Jason’s abusive tendencies are further supported the night before Paula’s race when he showed up to her house unannounced. He knew she didn’t want to see him that close to the race. He knew she would not want to have sex with him before the race. Paula tried to be nice and invited him in under the condition that there would be no excitement and no sex. Jason became frustrated and lashed out at Paula verbally, causing her to ask him to leave. She said she was going to bed. Jason decided he was going to join her. “…plus he was drunk, if that was any excuse. Which it wasn’t. …by the time she’d stopped fighting him and he got her shorts down he hadn’t even really wanted to go through with it” (Boyle, 35). But he did go through with it, and he raped her.
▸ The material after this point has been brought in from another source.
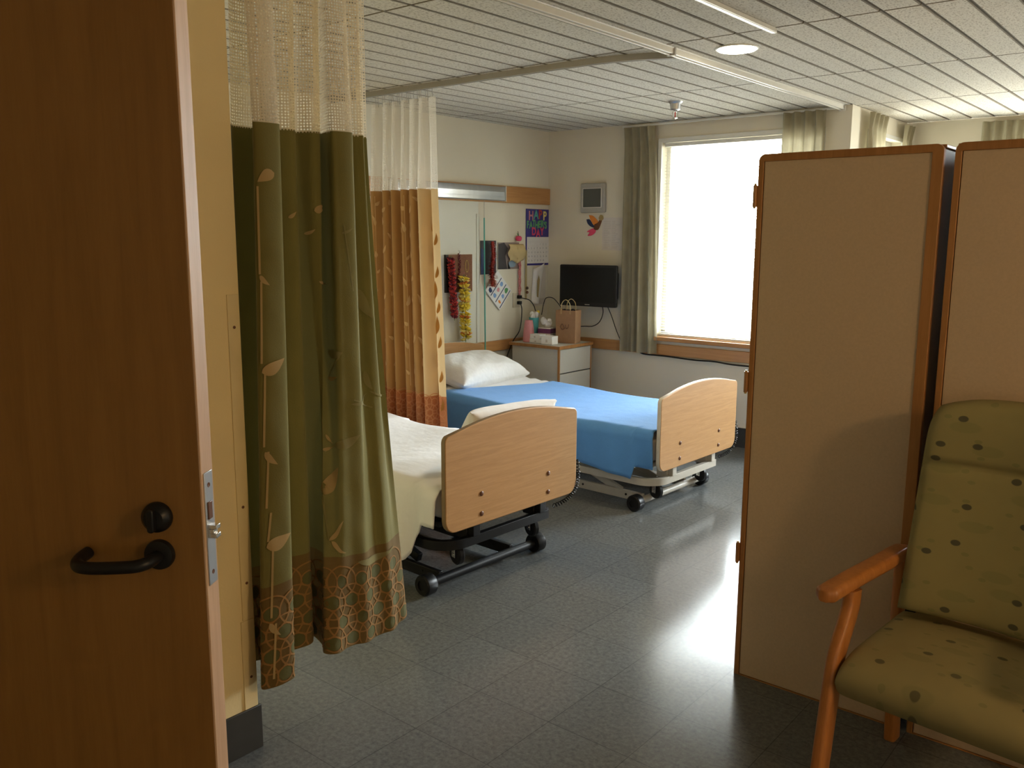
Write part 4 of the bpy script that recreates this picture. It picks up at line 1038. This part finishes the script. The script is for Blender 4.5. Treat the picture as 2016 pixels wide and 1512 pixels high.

Jason’s unchanging abusive and disrespectful behavior made him a static character; however, Paula was a dynamic character. At her race in Huston, she “hit the wall” and lost to Zinny Bauer. She was also dating a man who was selfish and disrespectful. It seemed as though Paula was starting to realize just how awful Jason was, with the lies, disrespect, and rape when she thought “If anything, what happened with Jason last night was something that... made her angry, that made her wonder what she’d seen in him in the first place. He didn’t care about her. He didn’t care about anybody (Boyle, 35). Paula was determined to beat Zinny Bauer, to be the first overall female because “If all this time she was racing for herself …now she was racing for Jason, to show him up, to show him what she was, what she really was. … Because she wasn’t soft, she wasn’t, and he was going to find that out once and for all (Boyle, 35). Paula overcame her doubts, her pain, and even her rape and fueled all of that anger into her race. When Jason saw Paula was winning two miles from the finish, he knew she would leave him if she won. So, therefore, he did what he had to do to get her to stay with him, he gave her the drugged drink (Boyle, 41-42). Paula overcame the obstacles in her life and was finally about to get away from that horrible little man, making her a dynamic character, but then she was drugged.
Paula and Jason have a relationship that is mostly detrimental to her life and not at all to his. T.C. Boyle uses dynamic and static characterization to express this unhealthy relationship in his short story “She Wasn’t Soft”. Jason, a static, abusive jerk did not change any of his selfish, disrespectful behaviors throughout “She Wasn’t Soft”, while Paula, a dynamic, driven world-beater overcame her abusive relationship and proved to herself and Jason that she was not soft.